The heartbeat of In the Mood for Love continues to pulse in surprising ways. The Best Picture winner at the 94th Academy Awards, Everything Everywhere All at Once (2022), features a notable alleyway sequence that pays homage to not only Wong’s distinctive style and penchant for cigarette smoke, but also the themes of lost love that characterize In the Mood for Love. You might also feel like you’ve stepped into a Wong Kar-wai film if you find yourself in Mood Ring—a dark Brooklyn bar that bathes its clientele in sultry red lights and boasts a neon “happy together” sign on its walls. Kyle Chayka, writing for The New Yorker, also notes the film’s aesthetic influence on platforms like TikTok and Instagram, as users post images of a glamorous Su, a smoking Chow, or a moment of electricity that passes between them on the stairs. Chayka writes that “such is the film’s strength that any single image is synecdochic for its atmosphere.”
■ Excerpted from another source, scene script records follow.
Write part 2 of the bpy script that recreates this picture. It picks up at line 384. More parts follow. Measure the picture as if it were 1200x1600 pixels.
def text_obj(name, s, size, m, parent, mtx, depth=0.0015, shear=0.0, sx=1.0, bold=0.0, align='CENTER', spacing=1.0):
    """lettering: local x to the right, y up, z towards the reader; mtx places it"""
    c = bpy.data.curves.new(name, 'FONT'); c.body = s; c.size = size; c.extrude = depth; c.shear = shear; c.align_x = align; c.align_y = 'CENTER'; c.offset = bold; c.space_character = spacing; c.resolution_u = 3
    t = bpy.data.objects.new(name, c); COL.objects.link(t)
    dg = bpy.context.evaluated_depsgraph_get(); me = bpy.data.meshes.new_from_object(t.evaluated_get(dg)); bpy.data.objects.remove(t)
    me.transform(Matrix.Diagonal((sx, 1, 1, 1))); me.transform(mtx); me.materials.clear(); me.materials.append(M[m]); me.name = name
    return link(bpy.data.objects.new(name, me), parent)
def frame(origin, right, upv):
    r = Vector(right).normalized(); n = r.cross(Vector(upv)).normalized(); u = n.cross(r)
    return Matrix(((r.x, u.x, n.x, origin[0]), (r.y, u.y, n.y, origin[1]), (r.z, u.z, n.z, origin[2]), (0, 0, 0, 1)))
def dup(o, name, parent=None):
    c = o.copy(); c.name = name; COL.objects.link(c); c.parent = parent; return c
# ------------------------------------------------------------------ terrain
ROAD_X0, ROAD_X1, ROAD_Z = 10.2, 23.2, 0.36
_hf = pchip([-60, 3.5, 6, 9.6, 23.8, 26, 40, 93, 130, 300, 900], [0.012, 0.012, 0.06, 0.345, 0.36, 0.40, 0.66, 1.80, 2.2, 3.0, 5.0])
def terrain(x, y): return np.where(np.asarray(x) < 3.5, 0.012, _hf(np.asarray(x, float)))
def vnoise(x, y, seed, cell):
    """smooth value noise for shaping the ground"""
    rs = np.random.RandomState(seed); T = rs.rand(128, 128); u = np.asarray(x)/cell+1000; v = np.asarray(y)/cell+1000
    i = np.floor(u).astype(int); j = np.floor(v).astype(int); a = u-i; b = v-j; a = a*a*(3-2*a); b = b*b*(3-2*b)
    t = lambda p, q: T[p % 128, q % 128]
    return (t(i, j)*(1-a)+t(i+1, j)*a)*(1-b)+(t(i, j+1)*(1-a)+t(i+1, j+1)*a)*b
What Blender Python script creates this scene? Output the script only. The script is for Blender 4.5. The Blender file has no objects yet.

In a 2000 Sight and Sound interview with Tony Rayns, Wong describes the ambivalence he felt going into the Cannes premiere: “Everyone came out of the test screening shit-faced, nobody said anything much, and I went back to my room and told my wife I thought we’d have problems next day.” The exhausting, unplanned, and massive feast of In the Mood for Love defied the odds to be completed. Investors backed out, Maggie Cheung begrudgingly flew across continents several times, and Wong himself needed the luxury of time to decide how his movie should end. Through it all, In the Mood for Love remains a resplendent and transcendent cinematic achievement—the film’s bold aesthetics and languid love story permeating so many that have been touched by it decades on.